Im Zentrum stets die Kunst – zumindest als Aufhänger.
Denn eigentlich geht es auch hier um Gummibärchen, die zu
verteilen sind: an die Industrie des Bewusstseins, an die Creative
Industries. Der Wind hat nun endgültig gedreht und kenntlich
gemacht, dass Kunst eigentlich nur ein Klebefeld für Geld
sein soll, als Lutschtablette für die Wirtschaft, geradezu
parasitär. So präsentierte sich die so genannte „Initiative
Musik“ mit ihren zwölf Weisen auf der Popkomm. Ein Aufsichtsrat,
der haushaltspolitische Sprecher der SPD-Bundestagsfraktion, der
gelernte Bankkaufmann Carsten Schneider, betonte immer wieder im
Beckenbauer-Tonfall, dass man endlich zur Einsicht zu gelangen
habe, dass Musik vor allem ein Wirtschaftsfaktor sei. Chef-Ideologe
und Phonoverbandsvorsitzenderstellvertreter Dieter Gorny blies
ins gleiche Horn, „Musik ist nicht nur Kulturgut sondern
auch ein wesentlicher Wirtschafts- und Imagefaktor für unser
Land.“
Und, müsste man ergänzen, gehört endlich unter
die Fittiche des hinlänglich unfähigen Wirtschaftsministers
Michael Glos. Zusammen mit seinem Phono-Akademie-Kuratoriumsmitglied,
Kulturrat-Faxverbots-Anreger, Bundestags-Haushaltsausschuss-Mitglied,
Diplomvolkswirt, Steffen Kampeter fand man das Ei des Kolumbus
für die Zukunft der Musik in Deutschland und nannte es „Initiative
Musik“, in Wirklichkeit ist es ein kunstbefreites trojanisches
Pferd der Wirtschaft.

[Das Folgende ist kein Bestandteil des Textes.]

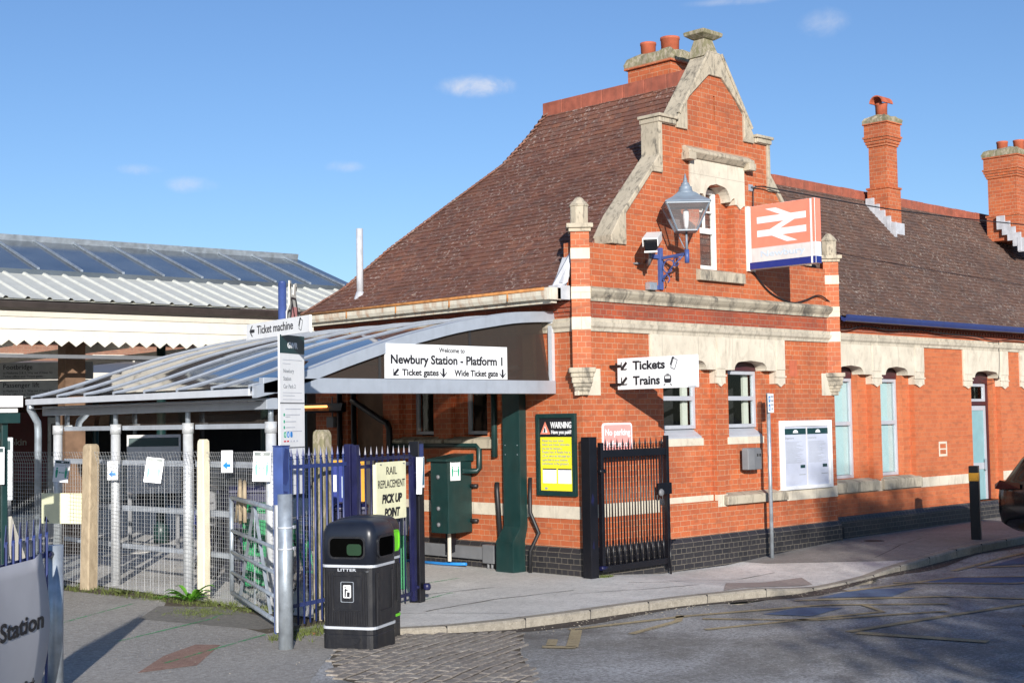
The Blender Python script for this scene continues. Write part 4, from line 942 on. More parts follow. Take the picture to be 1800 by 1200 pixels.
# ---------------------------------------------------------------- field gate
FG = thing('field_gate', 'galvanised tubular field gate swung back against the mesh fence', 'gate', (-5.66, -1.05, 0), 0)
gd = Vector((-4.55 + 5.66, 1.50 + 1.05, 0)); GL = gd.length; FG.rotation_euler = (0, 0, math.atan2(gd.y, gd.x))
b = MB(); b.tube([(.06, 0, .08), (.06, 0, 1.26)], .028, 10); b.tube([(GL, 0, .12), (GL, 0, 1.24)], .028, 10)
for z in (.12, .36, .60, .85, 1.24): b.tube([(.06, 0, z), (GL, 0, z)], .021 if .2 < z < 1 else .026, 10)
b.build('gate_frame', GALV, FG)
for x in (GL * .52 - .9, GL * .52, GL * .52 + .9): MB().bar((GL * .52, -.026, 1.24), (x, -.026, .14), .035, .006).build('brace', GALV, FG)
for x0 in (GL - .25, GL - .55): MB().tube([(x0 + .25, -.05, .95), (x0 + .08, -.07, 1.36), (x0 + .0, -.06, 1.44), (x0 - .06, -.05, 1.36), (x0 - .12, -.04, .98)], .022, 8).build('stay', CONC, FG)
MB().obox((.0, 0, .66), (.075, .06, 1.26)).build('hanging_stile', GALVL, FG)
# ---------------------------------------------------------------- blue palisade and its gate leaf
def finial(mb, x, z, s=1.0): mb.lathe([(.008 * s, 0), (.02 * s, .012 * s), (.008 * s, .022 * s), (.017 * s, .04 * s), (.012 * s, .06 * s), (0, .13 * s)], (x, 0, z), 6, smooth=False)
def railing(name, label, a, b, h, npick, mat_p, cat, rails=(.25, 1.66), zb=.05, pickw=.022):
    a = Vector((*a, 0)); b = Vector((*b, 0)); d = b - a; Lr = d.length
    t = thing(name, label, cat, a, math.degrees(math.atan2(d.y, d.x)))
    for z in rails: MB().box(0, Lr, -.008, .008, z - .02, z + .02).build('rail', mat_p, t)
    for k in range(npick):
        x = Lr * (k + .5) / npick; m = MB(); m.tube([(x, 0, zb), (x, 0, h - .13)], pickw / 2, 8); finial(m, x, h - .13); m.build('picket', mat_p, t)
    return t, Lr
PF, _l = railing('palisade_fence', 'short run of blue spear-topped railings behind the litter bins', (-5.47, -.96), (-4.50, -.66), 1.86, 10, BLUEP, 'fence')
BP = thing('gate_post', 'square bright blue steel post at the left end of the spear-topped railings', 'post', (-5.58, -1.0, 0), 17)
MB().box(-.06, .06, -.06, .06, 0, 1.87).build('shaft', BLUEL, BP, .004); MB().box(-.063, .063, -.063, .063, 1.871, 1.885).build('cap', BLUEP, BP)
sm = MB(); sm.plate([(-.05, 1.5), (.0, 1.48), (.04, 1.55), (.03, 1.7), (.045, 1.84), (-.02, 1.86), (-.05, 1.7)], -.0625, -.0605); sm.plate([(-.05, 1.2), (.02, 1.2), (.03, 1.3), (.02, 1.42), (-.04, 1.43)], -.0625, -.0605); sm.build('paint_run', BLUEP, BP)
LG, LL = railing('railing_gate', 'blue-black spear-topped gate leaf carrying the pick up point sign', (-4.42, -.74), (-3.24, -.27), 1.84, 10, DKBLUE, 'gate', (.12, 1.62, 1.70))
for x in (-.02, LL + .01): MB().box(x - .03, x + .03, -.03, .03, .03, 1.70 if x > 0 else 1.86).build('stile', DKBLUE, LG)
for z in (.12, 1.45): MB().tube([(LL + .02, -.02, z + .06), (LL + .13, -.03, z + .06)], .022, 8).build('hinge', DKBLUE, LG)
GP = thing('gate_post', 'black square post carrying the hinges of the blue-black gate leaf', 'post', (-3.12, -.21, 0), 22)
MB().box(-.065, .065, -.065, .065, 0, 1.87).build('shaft', BLACKP, GP, .004); MB().box(-.05, .05, -.069, -.067, 1.68, 1.84).build('plate', BLUEP, GP)
MB().lathe([(.03, 0), (.045, .02), (.045, .06), (.03, .08)], (.02, -.11, .14), 10).build('hinge_knob', DKBLUE, GP)
GP2 = thing('gate_post', 'dark post between the blue railings and the blue-black gate leaf', 'post', (-4.46, -.66, 0), 17); MB().box(-.035, .035, -.04, .04, 0, 1.87).build('shaft', DKBLUE, GP2, .004)
RR = thing('pick_up_sign', 'cream rail replacement pick up point sign tied to the blue-black gate leaf', 'sign', (-3.83, -.60, 1.02), 21.8)
MB().plate(rrect(-.34, .34, 0, .64, .012), -.01, 0).build('panel', PALEY, RR, .002)
MB().box(-.35, -.342, -.008, .03, .02, .62).build('side_flange', PALEY, RR)
text('RAIL', .125, SIGNB, RR, 0, .50, -.012, 'CENTER', width=.24); text('REPLACEMENT', .125, SIGNB, RR, 0, .355, -.012, 'CENTER', width=.62)
text('PICK UP', .13, SIGNB, RR, 0, .19, -.012, 'CENTER', .006, .46, .18); text('POINT', .13, SIGNB, RR, .0, .035, -.012, 'CENTER', .006, .36, .18)
for x in (-.25, .28): MB().lathe([(.012, 0), (.012, .01), (0, .012)], (x, -.015, .61), 8).build('fixing', GREYBOX, RR)
LH = thing('leaflet_sign', 'small white and teal notice clipped to the black hinge post', 'notice', (-3.13, -.30, 1.50), 22)
MB().plate(rect(-.09, .09, -.17, .19), 0, .012).build('panel', SIGNW, LH); MB().plate([(.08, -.14), (.08, .18), (.01, .18), (-.04, -.14)], -.002, -.0005).build('wedge', TEALG, LH); MB().box(-.035, .025, -.004, -.0025, -.11, -.03).build('label', SIGNW, LH)
MB().obox((-.085, -.03, -.03), (.008, .07, .42), Matrix.Rotation(RAD(6), 3, 'Y')).build('fold', SIGNW, LH)
# ---------------------------------------------------------------- signpost
SPO = thing('signpost', 'tall blue signpost with a ticket machine finger, cycle symbol and long white information board', 'signpost', (-5.40, -.78, 0), 0)
MB().tube([(0, 0, 0), (0, 0, 3.56)], .043, 14).lathe([(.043, 3.555), (.03, 3.58), (0, 3.585)], n=14).build('pole', BLUEL, SPO)
def sub(name, parent, loc, rz):
    o = bpy.data.objects.new(name, None); COL.objects.link(o); o.parent = parent; o.location = loc; o.rotation_euler = (0, 0, RAD(rz)); return o
IB = MB(); IB.map = lambda p: (*rot2(p[0], p[1], RAD(25)), p[2])
class SubMB(MB):
    def __init__(s, rz, loc): s.__dict__.update(MB().__dict__); s.v, s.f, s.m, s.sm = [], [], [], []; s.map = lambda p: tuple(a + b for a, b in zip((*rot2(p[0], p[1], RAD(rz)), p[2]), loc))
def pboard(rz, loc): return SubMB(rz, loc)
b = MB(); b.box(-.075, .435, 0, .02, 1.37, 3.02); IBO = b.build('information_board', SIGNW, SPO); IBO.location = (-.045, -.075, 0); IBO.rotation_euler = (0, 0, RAD(25))
MB().box(-.075, .435, -.004, -.001, 2.83, 3.019).build('header', HEADG, IBO)
text('GWR', .085, SIGNW, IBO, .18, 2.885, -.006, 'CENTER', .003)
text('Newbury', .058, GREYT, IBO, -.01, 2.63, -.003); text('Station', .058, GREYT, IBO, -.01, 2.55, -.003); text('Car Park 2', .058, GREYT, IBO, -.01, 2.47, -.003)
for z, l in ((2.76, .4), (2.72, .16), (2.42, .4), (2.39, .25), (2.35, .4)): MB().box(-.02, -.02 + l, -.003, -.0005, z, z + .006).build('print_line', LGREYT, IBO)
for z in (2.31, 1.85): MB().box(-.075, .435, -.004, -.001, z, z + .012).build('panel_joint', GREYBOX, IBO)
for z, l in ((2.25, .32), (2.19, .3), (2.17, .1), (2.12, .22), (2.06, .2), (2.02, .34), (1.78, .24), (1.73, .3), (1.59, .3), (1.57, .24), (1.52, .16), (1.46, .22)): MB().box(.03, .03 + l, -.003, -.0005, z, z + .009).build('print_line', LGREYT, IBO)
for z in (2.19, 2.12, 2.06, 1.73, 1.59, 1.52): MB().plate(rrect(-.005, .02, z - .01, z + .02, .008), -.003, -.0005).build('print_mark', GREENS, IBO)
for k, mm in enumerate((GREENS, BLUES, BLUES)): MB().plate(rrect(-.0 + .065 * k, .045 + .065 * k, 1.96, 2.02, .02), -.003, -.0005, [rrect(.012 + .065 * k, .033 + .065 * k, 1.97, 2.01, .01)] if k < 2 else []).build('print_mark', mm, IBO)
for k in range(5): MB().box(.0 + .062 * k, .04 + .062 * k, -.003, -.0005, 1.915, 1.93).build('print_mark', REDP if k < 2 else LGREYT, IBO)
FGR = MB().box(-.78, .76, -.012, .012, 2.965, 3.135); FGO = FGR.build('finger_sign', SIGNW, SPO); FGO.location = (-.055, -.0, .04); FGO.rotation_euler = (0, 0, RAD(-100))
text('Ticket machine', .125, SIGNB, FGO, -.50, 3.018, -.0135, 'LEFT', .001, .88)
def arrow(parent, cx, cz, s, ang, m=SIGNB, y=-.0135, w=.25):
    p = [(-.5, 0), (-.02, .46), (.16, .46), (-.18, w / 2 + .02), (.5, w / 2), (.5, -w / 2), (-.18, -w / 2 - .02), (.16, -.46), (-.02, -.46)]
    MB().plate([(cx + s * a, cz + s * c) for a, c in [rot2(q[0], q[1], RAD(ang)) for q in p]], y, y + .0015).build('arrow', m, parent)
arrow(FGO, -.63, 3.055, .13, 0)
def ticket_icon(parent, cx, cz, s, y=-.0135):
    q = lambda pts: [(cx + s * a, cz + s * c) for a, c in [rot2(p[0], p[1], RAD(-22)) for p in pts]]
    MB().plate(q(rrect(-.26, .3, -.5, .5, .06)), y, y + .0012, [q(rrect(-.2, .24, -.44, .44, .04))]).build('ticket_icon', SIGNB, parent); MB().plate(q([(-.42, -.2), (-.28, -.3), (-.28, .45), (-.1, .55), (-.3, .6), (-.42, .5)]), y, y + .0012).build('ticket_icon', SIGNB, parent)
ticket_icon(FGO, .56, 3.05, .11)
cyo = MB(); cyo.plate([(-.27, -.12), (.27, -.12), (.30, .06), (.2, .2), (.12, .22), (.10, .42), (.15, .47), (.12, .53), (.03, .5), (.0, .36), (-.09, .36), (-.1, .54), (-.17, .54), (-.17, .22), (-.28, .12)], 0, .012); CY = cyo.build('cycle_sign', CREAMP, SPO); CY.location = (.13, -.02, 3.16); CY.rotation_euler = (0, 0, RAD(37)); CY.scale = (.82, 1, .78)
ring = lambda cx, cz, r0, r1: ([(cx + r1 * math.cos(k * .3491), cz + r1 * math.sin(k * .3491)) for k in range(18)], [(cx + r0 * math.cos(k * .3491), cz + r0 * math.sin(k * .3491)) for k in range(18)])
for cx in (-.17, .18): o_, h_ = ring(cx, .04, .085, .115); MB().plate(o_, -.003, -.0008, [h_]).build('cycle_symbol', SIGNB, CY)
MB().box(-.1, .12, -.004, -.0008, .0, .2).build('red_panel', PINK, CY); MB().box(-.12, .08, -.004, -.0008, .3, .325).build('cycle_symbol', SIGNB, CY)
for p in ([(-.17, .04), (-.1, .26)], [(.18, .04), (.06, .3)], [(-.12, .3), (.0, .06)], [(-.14, .44), (-.14, .5)], [(.1, .42), (.1, .48)]): MB().bar((p[0][0], -.0035, p[0][1]), (p[1][0], -.0035, p[1][1]), .022, .003).build('cycle_symbol', SIGNB, CY)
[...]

Mit Kampeter ist man auch sonst an der besten
nur denkbaren Adresse, kennt er sich doch mit der Zweit- und Resteverwertung
bestens als Kuratoriumsmitglied „Das duale System – der
Grüne Punkt“ aus. Das passt alles zusammen.

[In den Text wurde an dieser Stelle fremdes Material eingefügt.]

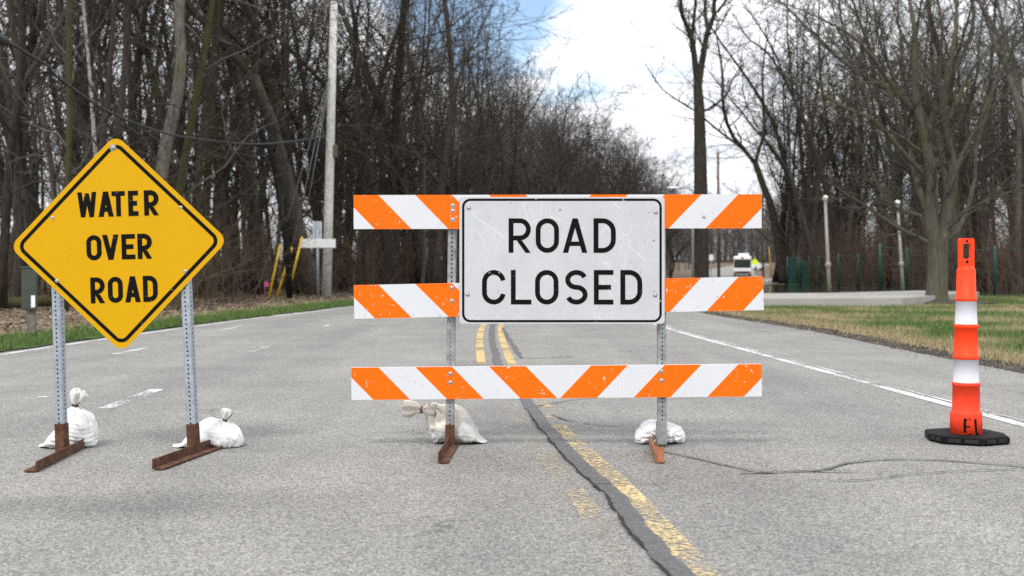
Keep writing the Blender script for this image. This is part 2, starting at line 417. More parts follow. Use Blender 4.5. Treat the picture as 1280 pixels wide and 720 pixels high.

Wer die erlesene Riege des zwölf-köpfigen
Aufsichtsrates der „Initiative Musik“ sich haltungslos
und selbstgefällig
auf den schnörkelig-weißen Popkomm-Sofas räkeln
sah, erahnte vielleicht, dass sich hier gerade etwas ganz Tolles
ereignet hatte: nämlich das ganz normale Politik- und Kulturmanagement
in der Berliner Republik – Politikerdoping und Kulturmauscheling.